The choices for higher education are overwhelming. With over 4,000 degree-granting institutions in the United States — plus online programs, YouTube Edu, iTunes U, eduFire, and countless more — post-high school opportunities have exploded.

So when a family chooses a "Christian" college, they do so with the expectation that it will continue the spiritual training that is a part of their family. Sometimes, though, these choices are met with confusion and concern. Parents are not always certain what makes a college "Christian" and if it is worth the cost. But amid the tough choices, one thing is clear: a Christ-centered education equips students to think, live, and work like Christ, offering an unparalleled opportunity to develop graduates who eternally influence culture and revolutionize the church's impact.

What Is a Christ-Centered Education?

I often share with students that a University cannot be Christian; only people can. Students, faculty, and staff dedicated to a Christ-centered mission make a school Christian. These schools help students explore and affirm their faith during a critical period of their lives. Their unique public mission distinctly focuses on the person of Jesus Christ. Most of them have a hiring policy that requires full-time faculty to profess a commitment to Christ through personal faith and practice.

Contrary to what many think, the curriculum does not only teach "the biblical view" of each subject. Rather, students learn to master English, mathematics, history, psychology, or business as they would at any college. Nationally normed graduate exams show that Christian college grads excel. But the added feature is that they see a biblical worldview as the foundation of all truth and practice. Students take classes in biblical studies, and opportunities for worship and ministry are front and center. The goal is to fully educate — not indoctrinate — so that students not only know what Christians believe and why but also what others believe.

The Christ-centered school makes no apologies for its commitment to a Christian worldview and provides an education that rivals non-religious institutions. Just look at the ratings of colleges and universities from U.S.News & World Report, Forbes, or The Princeton Review. Many Christ-centered institutions consistently outrank well-known secular schools with high job placement for graduates and top student satisfaction rankings.

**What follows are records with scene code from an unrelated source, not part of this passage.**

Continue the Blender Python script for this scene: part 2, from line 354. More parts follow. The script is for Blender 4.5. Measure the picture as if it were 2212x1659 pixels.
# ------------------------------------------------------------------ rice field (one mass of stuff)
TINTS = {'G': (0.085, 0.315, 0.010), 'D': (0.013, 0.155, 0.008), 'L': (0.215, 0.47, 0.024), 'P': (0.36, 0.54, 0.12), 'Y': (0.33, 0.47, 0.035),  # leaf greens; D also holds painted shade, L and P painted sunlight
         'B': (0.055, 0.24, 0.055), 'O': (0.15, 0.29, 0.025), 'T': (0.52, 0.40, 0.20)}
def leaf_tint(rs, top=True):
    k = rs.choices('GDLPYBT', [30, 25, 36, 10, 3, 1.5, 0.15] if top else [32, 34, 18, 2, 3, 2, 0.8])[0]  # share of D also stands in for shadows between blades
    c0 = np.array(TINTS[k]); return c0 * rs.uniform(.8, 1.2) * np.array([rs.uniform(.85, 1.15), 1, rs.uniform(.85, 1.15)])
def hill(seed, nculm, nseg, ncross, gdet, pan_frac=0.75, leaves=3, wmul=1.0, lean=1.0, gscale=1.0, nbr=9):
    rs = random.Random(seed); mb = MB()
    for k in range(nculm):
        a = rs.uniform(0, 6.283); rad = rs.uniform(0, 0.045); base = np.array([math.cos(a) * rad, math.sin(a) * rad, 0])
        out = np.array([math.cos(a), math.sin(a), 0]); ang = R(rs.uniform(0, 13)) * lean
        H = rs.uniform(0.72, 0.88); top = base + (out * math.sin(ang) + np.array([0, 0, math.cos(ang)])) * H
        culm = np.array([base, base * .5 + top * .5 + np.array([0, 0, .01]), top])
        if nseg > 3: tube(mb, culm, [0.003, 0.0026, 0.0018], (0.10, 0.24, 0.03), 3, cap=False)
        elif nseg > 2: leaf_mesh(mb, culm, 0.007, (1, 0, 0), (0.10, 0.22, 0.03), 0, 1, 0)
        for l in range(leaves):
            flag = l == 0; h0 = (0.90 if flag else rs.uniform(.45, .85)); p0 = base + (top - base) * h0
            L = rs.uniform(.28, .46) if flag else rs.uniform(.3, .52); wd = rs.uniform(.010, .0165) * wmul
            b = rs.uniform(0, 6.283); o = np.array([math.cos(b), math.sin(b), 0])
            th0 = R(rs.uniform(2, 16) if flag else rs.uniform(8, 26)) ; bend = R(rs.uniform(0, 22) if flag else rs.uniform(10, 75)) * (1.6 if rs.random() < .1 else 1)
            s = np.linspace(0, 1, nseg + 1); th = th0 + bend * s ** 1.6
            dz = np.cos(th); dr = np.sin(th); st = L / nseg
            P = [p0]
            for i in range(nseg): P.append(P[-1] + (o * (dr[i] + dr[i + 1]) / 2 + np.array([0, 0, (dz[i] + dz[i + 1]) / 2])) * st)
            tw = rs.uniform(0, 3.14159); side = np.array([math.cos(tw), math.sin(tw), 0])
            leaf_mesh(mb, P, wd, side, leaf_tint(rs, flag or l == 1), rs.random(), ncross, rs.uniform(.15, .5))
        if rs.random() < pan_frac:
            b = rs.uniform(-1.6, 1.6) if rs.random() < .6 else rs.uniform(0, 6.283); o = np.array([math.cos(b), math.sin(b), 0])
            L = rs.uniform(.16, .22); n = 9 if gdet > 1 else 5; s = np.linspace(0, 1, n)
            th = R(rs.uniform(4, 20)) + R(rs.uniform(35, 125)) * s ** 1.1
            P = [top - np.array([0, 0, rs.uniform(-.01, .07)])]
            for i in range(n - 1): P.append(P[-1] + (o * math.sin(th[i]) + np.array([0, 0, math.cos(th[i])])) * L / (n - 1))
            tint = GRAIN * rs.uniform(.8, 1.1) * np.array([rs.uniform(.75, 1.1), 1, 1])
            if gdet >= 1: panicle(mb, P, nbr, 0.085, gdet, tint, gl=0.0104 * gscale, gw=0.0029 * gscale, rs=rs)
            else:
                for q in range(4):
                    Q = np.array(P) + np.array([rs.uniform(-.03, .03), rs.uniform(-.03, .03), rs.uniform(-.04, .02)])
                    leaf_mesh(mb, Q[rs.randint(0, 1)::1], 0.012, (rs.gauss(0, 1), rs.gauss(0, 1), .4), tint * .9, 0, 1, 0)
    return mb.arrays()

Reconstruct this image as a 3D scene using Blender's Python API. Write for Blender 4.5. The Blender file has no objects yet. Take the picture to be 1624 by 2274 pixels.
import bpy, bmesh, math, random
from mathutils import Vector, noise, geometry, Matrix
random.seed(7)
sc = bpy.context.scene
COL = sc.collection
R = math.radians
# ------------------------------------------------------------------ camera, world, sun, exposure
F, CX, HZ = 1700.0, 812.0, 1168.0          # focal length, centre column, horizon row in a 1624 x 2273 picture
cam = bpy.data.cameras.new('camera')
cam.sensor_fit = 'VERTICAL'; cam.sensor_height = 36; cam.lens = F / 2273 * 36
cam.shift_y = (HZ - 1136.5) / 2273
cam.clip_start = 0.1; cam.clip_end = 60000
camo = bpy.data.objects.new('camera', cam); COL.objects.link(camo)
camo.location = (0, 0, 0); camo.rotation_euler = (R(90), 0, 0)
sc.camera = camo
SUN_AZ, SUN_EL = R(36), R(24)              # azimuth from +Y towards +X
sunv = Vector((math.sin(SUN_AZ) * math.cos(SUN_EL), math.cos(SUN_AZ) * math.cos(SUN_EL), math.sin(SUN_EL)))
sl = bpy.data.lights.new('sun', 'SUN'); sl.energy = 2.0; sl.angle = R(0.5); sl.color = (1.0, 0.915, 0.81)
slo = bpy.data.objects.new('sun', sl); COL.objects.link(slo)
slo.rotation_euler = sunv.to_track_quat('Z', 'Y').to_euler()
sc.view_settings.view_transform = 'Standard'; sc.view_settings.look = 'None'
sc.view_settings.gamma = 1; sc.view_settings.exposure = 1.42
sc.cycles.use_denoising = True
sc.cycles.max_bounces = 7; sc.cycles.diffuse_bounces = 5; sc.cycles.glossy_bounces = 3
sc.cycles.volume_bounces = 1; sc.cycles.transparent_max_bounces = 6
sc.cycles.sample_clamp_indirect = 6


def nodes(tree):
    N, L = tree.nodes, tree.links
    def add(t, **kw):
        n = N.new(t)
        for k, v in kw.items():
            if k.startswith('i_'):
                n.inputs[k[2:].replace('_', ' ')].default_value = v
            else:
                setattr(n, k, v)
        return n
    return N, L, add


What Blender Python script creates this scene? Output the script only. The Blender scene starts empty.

Is Christ-Centered Higher Education Worth the Investment?

A Christ-centered education intentionally moves each student to think, live, and work as a Christian. Never has our world needed a generation of young people to embrace these commitments more than now.

Thinking as a Christian
While I was having lunch with a fellow administrator from another college, we discussed the joys of engaging students in the educational process. I commented about how I enjoy "helping them in their search for truth." His face dropped to a horrified expression. "Truth?" he said. "We can't use that word on our campus. It's too divisive."

Divisive? Truth is the great unifier of education — at least it is supposed to be. After all, the term "university" (literally, "turned into one; whole, entire") points to the unifying pursuit of truth. In today's postmodern world, affirming the reality of moral and theological truth breathes hope into a culture of despair.

Living as a Christian
Paul tells Timothy that a goal of his instruction is "love from a pure heart and a good conscience and a sincere faith" (1 Timothy 1:5). Helping students apply truth to life — on personal, family, societal, and global levels — is the ultimate goal of the Christ-centered college.

As passionate followers of Jesus Christ, graduates extend the reach of their influence beyond their families and jobs to be salt and light in a world that is dark and unsavory. They know that no matter what vocation they choose, Christ intends to use them in ways that make a positive difference in the world.

Working as a Christian
Most Christ-centered colleges have excellent placement rates for their graduates. The reputation of the values these colleges instill in graduates is growing rapidly. Several years ago, an official in the White House told me they like to hire Christian college graduates. Why? "Because they work harder and we can trust them."

This reminds me of the biblical story of Daniel and his friends, whom the Babylonian King found 10 times better than all of the others in the whole kingdom (Daniel 1:20). Their knowledge, their integrity, and their firm commitment to God gave them an advantage over the others. Producing graduates with these same character qualities is the continuing vision of Christ-centered colleges.

Choosing a Christ-Centered College

As a parent or student, you are likely weighing your options to determine what will provide the best preparation for a successful career while minimizing tuition cost and post-graduation debt.

Remember that college life is an incubator for post-adolescents — a time when young adults lay the foundation for the rest of their lives. College provides knowledge and training for a career as well as a social and moral environment where personal choices significantly alter the trajectory of students' lives. Although their families may have established a strong foundation for them, the beliefs, values, and behaviors students will adopt for the rest of their lives are usually affirmed during their college years.

Most Christian families choose to send their son or daughter to a secular or state university, encouraging them to get involved in whatever church and campus ministry programs that may be available. Unfortunately, the vast majority of these students are unprepared for the challenges to their faith that occur in the classroom and dorm room. Studies have shown that over 80% of students who are professing Christians when they enter college no longer even attend church by the time they graduate. Going to a Christian high school did not seem to make any difference in these findings.

I have taken Richard Halverson's admonition to heart. If the Christ-centered college does not equip the next generation to engage culture with the mind and heart of Christ, then what will?